_WHAT THE TASK ASKS_. Below are the entries; state how many of their lines contain the string "from", and nothing more.

Records with scene code:
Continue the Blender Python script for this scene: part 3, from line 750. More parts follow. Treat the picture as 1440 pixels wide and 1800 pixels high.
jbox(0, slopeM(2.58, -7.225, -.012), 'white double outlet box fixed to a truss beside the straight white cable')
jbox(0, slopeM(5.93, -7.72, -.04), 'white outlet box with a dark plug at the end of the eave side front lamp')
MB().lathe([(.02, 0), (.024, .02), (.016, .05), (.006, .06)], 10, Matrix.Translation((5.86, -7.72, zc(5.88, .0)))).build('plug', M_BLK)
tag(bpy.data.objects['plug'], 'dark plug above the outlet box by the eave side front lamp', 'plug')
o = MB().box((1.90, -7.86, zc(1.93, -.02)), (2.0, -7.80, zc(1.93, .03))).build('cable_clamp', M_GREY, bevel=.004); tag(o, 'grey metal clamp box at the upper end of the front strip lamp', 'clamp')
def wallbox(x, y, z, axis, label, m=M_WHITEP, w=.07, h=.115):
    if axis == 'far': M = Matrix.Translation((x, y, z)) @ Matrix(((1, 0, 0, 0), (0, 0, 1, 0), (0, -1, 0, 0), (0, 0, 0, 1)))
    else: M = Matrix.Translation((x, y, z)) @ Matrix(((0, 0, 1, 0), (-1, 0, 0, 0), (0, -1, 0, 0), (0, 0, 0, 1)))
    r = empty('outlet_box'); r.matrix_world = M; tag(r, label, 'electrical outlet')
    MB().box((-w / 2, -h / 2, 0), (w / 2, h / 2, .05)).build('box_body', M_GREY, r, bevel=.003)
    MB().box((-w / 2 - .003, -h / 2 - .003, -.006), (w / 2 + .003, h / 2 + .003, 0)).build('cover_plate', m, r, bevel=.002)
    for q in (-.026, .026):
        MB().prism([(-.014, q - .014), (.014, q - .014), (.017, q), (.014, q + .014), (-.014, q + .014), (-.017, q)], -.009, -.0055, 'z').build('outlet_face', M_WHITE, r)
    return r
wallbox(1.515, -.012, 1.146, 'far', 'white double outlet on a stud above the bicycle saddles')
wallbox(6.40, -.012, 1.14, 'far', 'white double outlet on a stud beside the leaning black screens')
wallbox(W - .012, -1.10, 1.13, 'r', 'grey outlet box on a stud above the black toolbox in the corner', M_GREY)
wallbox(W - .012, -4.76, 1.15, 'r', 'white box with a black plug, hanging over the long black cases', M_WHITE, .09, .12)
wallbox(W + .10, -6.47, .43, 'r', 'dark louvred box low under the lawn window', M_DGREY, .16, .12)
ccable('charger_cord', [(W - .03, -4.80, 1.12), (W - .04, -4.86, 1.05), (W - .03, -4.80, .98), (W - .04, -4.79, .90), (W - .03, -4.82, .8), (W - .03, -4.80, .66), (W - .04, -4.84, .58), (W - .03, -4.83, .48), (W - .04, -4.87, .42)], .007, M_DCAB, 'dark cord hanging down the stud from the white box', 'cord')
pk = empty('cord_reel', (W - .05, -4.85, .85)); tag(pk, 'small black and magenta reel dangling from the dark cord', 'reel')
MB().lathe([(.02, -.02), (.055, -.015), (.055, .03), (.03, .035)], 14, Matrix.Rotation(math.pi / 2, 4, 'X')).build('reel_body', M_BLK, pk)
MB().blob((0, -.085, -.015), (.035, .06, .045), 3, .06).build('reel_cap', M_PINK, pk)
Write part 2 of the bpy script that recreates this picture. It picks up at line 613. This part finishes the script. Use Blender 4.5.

_SOLVED EXERCISE_. 3